## Directions for this task
Output all of the data below exactly as given.

---*---

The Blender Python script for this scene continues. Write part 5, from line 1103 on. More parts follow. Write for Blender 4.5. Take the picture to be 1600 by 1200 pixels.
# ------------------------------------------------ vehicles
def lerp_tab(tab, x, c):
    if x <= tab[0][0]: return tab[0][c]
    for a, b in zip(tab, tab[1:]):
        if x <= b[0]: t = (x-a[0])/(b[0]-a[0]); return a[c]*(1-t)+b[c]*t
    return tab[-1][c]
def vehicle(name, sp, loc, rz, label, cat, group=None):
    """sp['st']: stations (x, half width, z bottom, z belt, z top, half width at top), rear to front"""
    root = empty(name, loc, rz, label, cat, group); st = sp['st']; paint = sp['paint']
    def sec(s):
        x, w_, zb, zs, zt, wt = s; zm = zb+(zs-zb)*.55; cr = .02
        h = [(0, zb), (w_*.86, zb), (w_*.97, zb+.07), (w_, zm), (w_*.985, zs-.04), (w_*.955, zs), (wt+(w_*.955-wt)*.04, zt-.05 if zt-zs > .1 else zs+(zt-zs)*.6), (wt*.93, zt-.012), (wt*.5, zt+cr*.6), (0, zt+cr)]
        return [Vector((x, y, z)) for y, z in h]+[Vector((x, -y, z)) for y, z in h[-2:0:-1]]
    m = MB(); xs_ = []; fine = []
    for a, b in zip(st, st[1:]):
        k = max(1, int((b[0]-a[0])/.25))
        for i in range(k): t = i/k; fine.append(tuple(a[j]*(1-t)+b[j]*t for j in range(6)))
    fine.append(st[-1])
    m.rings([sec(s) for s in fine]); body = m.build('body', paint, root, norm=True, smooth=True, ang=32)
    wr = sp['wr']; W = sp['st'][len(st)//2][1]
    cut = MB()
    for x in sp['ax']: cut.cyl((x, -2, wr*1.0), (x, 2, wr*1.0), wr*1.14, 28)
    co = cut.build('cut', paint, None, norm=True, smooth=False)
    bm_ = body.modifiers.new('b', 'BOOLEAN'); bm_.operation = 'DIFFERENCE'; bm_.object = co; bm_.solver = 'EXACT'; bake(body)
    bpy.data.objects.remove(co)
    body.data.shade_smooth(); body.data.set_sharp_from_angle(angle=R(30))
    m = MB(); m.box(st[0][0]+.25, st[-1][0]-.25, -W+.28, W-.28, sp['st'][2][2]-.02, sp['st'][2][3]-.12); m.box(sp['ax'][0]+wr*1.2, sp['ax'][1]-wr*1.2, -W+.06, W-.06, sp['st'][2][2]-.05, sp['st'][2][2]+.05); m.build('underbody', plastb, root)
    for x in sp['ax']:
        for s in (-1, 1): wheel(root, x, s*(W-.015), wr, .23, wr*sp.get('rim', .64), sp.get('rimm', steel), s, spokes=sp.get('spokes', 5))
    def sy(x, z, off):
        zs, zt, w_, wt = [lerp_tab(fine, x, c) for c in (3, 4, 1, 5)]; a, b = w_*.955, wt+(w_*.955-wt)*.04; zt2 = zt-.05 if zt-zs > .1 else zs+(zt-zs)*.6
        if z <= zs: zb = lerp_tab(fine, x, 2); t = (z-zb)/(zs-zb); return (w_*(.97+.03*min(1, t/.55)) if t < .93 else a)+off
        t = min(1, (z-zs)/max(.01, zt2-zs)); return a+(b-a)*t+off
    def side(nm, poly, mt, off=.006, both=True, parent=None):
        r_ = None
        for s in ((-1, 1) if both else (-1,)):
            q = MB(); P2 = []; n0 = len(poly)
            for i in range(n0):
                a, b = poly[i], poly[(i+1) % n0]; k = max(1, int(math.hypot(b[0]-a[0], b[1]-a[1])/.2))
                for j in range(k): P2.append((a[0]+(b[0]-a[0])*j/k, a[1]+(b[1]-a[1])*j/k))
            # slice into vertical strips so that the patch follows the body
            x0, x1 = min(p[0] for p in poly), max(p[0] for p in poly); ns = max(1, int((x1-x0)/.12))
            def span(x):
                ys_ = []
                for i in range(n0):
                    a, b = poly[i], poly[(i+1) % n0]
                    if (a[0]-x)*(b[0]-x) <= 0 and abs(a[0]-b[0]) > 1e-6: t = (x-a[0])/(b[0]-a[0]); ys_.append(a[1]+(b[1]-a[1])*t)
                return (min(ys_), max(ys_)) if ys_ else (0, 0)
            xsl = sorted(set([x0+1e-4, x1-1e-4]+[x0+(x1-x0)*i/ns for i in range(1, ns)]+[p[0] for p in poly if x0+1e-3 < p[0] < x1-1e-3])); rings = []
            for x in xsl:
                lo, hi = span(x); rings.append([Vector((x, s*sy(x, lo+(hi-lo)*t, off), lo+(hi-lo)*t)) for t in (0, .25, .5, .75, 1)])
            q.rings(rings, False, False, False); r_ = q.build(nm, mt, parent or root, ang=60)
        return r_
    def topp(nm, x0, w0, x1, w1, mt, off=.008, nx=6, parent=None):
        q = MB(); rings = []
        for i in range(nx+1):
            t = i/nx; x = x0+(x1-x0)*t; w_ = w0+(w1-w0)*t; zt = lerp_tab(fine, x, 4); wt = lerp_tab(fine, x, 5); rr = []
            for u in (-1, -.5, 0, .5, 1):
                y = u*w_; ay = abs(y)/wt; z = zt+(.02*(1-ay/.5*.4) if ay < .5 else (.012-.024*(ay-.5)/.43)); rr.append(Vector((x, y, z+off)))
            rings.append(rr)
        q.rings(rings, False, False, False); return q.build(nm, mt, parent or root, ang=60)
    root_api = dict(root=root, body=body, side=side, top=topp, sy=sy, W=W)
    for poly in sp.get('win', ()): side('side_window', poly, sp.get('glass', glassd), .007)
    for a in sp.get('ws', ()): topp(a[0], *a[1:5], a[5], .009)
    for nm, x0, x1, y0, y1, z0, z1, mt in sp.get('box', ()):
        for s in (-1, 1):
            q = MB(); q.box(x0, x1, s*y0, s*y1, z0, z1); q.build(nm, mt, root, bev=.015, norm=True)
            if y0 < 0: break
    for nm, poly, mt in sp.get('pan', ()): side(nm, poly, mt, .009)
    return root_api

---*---

## Solved exercise
The Blender Python script for this scene continues. Write part 5, from line 1103 on. More parts follow. Write for Blender 4.5. Take the picture to be 1600 by 1200 pixels.
# ------------------------------------------------ vehicles
def lerp_tab(tab, x, c):
    if x <= tab[0][0]: return tab[0][c]
    for a, b in zip(tab, tab[1:]):
        if x <= b[0]: t = (x-a[0])/(b[0]-a[0]); return a[c]*(1-t)+b[c]*t
    return tab[-1][c]
def vehicle(name, sp, loc, rz, label, cat, group=None):
    """sp['st']: stations (x, half width, z bottom, z belt, z top, half width at top), rear to front"""
    root = empty(name, loc, rz, label, cat, group); st = sp['st']; paint = sp['paint']
    def sec(s):
        x, w_, zb, zs, zt, wt = s; zm = zb+(zs-zb)*.55; cr = .02
        h = [(0, zb), (w_*.86, zb), (w_*.97, zb+.07), (w_, zm), (w_*.985, zs-.04), (w_*.955, zs), (wt+(w_*.955-wt)*.04, zt-.05 if zt-zs > .1 else zs+(zt-zs)*.6), (wt*.93, zt-.012), (wt*.5, zt+cr*.6), (0, zt+cr)]
        return [Vector((x, y, z)) for y, z in h]+[Vector((x, -y, z)) for y, z in h[-2:0:-1]]
    m = MB(); xs_ = []; fine = []
    for a, b in zip(st, st[1:]):
        k = max(1, int((b[0]-a[0])/.25))
        for i in range(k): t = i/k; fine.append(tuple(a[j]*(1-t)+b[j]*t for j in range(6)))
    fine.append(st[-1])
    m.rings([sec(s) for s in fine]); body = m.build('body', paint, root, norm=True, smooth=True, ang=32)
    wr = sp['wr']; W = sp['st'][len(st)//2][1]
    cut = MB()
    for x in sp['ax']: cut.cyl((x, -2, wr*1.0), (x, 2, wr*1.0), wr*1.14, 28)
    co = cut.build('cut', paint, None, norm=True, smooth=False)
    bm_ = body.modifiers.new('b', 'BOOLEAN'); bm_.operation = 'DIFFERENCE'; bm_.object = co; bm_.solver = 'EXACT'; bake(body)
    bpy.data.objects.remove(co)
    body.data.shade_smooth(); body.data.set_sharp_from_angle(angle=R(30))
    m = MB(); m.box(st[0][0]+.25, st[-1][0]-.25, -W+.28, W-.28, sp['st'][2][2]-.02, sp['st'][2][3]-.12); m.box(sp['ax'][0]+wr*1.2, sp['ax'][1]-wr*1.2, -W+.06, W-.06, sp['st'][2][2]-.05, sp['st'][2][2]+.05); m.build('underbody', plastb, root)
    for x in sp['ax']:
        for s in (-1, 1): wheel(root, x, s*(W-.015), wr, .23, wr*sp.get('rim', .64), sp.get('rimm', steel), s, spokes=sp.get('spokes', 5))
    def sy(x, z, off):
        zs, zt, w_, wt = [lerp_tab(fine, x, c) for c in (3, 4, 1, 5)]; a, b = w_*.955, wt+(w_*.955-wt)*.04; zt2 = zt-.05 if zt-zs > .1 else zs+(zt-zs)*.6
        if z <= zs: zb = lerp_tab(fine, x, 2); t = (z-zb)/(zs-zb); return (w_*(.97+.03*min(1, t/.55)) if t < .93 else a)+off
        t = min(1, (z-zs)/max(.01, zt2-zs)); return a+(b-a)*t+off
    def side(nm, poly, mt, off=.006, both=True, parent=None):
        r_ = None
        for s in ((-1, 1) if both else (-1,)):
            q = MB(); P2 = []; n0 = len(poly)
            for i in range(n0):
                a, b = poly[i], poly[(i+1) % n0]; k = max(1, int(math.hypot(b[0]-a[0], b[1]-a[1])/.2))
                for j in range(k): P2.append((a[0]+(b[0]-a[0])*j/k, a[1]+(b[1]-a[1])*j/k))
            # slice into vertical strips so that the patch follows the body
            x0, x1 = min(p[0] for p in poly), max(p[0] for p in poly); ns = max(1, int((x1-x0)/.12))
            def span(x):
                ys_ = []
                for i in range(n0):
                    a, b = poly[i], poly[(i+1) % n0]
                    if (a[0]-x)*(b[0]-x) <= 0 and abs(a[0]-b[0]) > 1e-6: t = (x-a[0])/(b[0]-a[0]); ys_.append(a[1]+(b[1]-a[1])*t)
                return (min(ys_), max(ys_)) if ys_ else (0, 0)
            xsl = sorted(set([x0+1e-4, x1-1e-4]+[x0+(x1-x0)*i/ns for i in range(1, ns)]+[p[0] for p in poly if x0+1e-3 < p[0] < x1-1e-3])); rings = []
            for x in xsl:
                lo, hi = span(x); rings.append([Vector((x, s*sy(x, lo+(hi-lo)*t, off), lo+(hi-lo)*t)) for t in (0, .25, .5, .75, 1)])
            q.rings(rings, False, False, False); r_ = q.build(nm, mt, parent or root, ang=60)
        return r_
    def topp(nm, x0, w0, x1, w1, mt, off=.008, nx=6, parent=None):
        q = MB(); rings = []
        for i in range(nx+1):
            t = i/nx; x = x0+(x1-x0)*t; w_ = w0+(w1-w0)*t; zt = lerp_tab(fine, x, 4); wt = lerp_tab(fine, x, 5); rr = []
            for u in (-1, -.5, 0, .5, 1):
                y = u*w_; ay = abs(y)/wt; z = zt+(.02*(1-ay/.5*.4) if ay < .5 else (.012-.024*(ay-.5)/.43)); rr.append(Vector((x, y, z+off)))
            rings.append(rr)
        q.rings(rings, False, False, False); return q.build(nm, mt, parent or root, ang=60)
    root_api = dict(root=root, body=body, side=side, top=topp, sy=sy, W=W)
    for poly in sp.get('win', ()): side('side_window', poly, sp.get('glass', glassd), .007)
    for a in sp.get('ws', ()): topp(a[0], *a[1:5], a[5], .009)
    for nm, x0, x1, y0, y1, z0, z1, mt in sp.get('box', ()):
        for s in (-1, 1):
            q = MB(); q.box(x0, x1, s*y0, s*y1, z0, z1); q.build(nm, mt, root, bev=.015, norm=True)
            if y0 < 0: break
    for nm, poly, mt in sp.get('pan', ()): side(nm, poly, mt, .009)
    return root_api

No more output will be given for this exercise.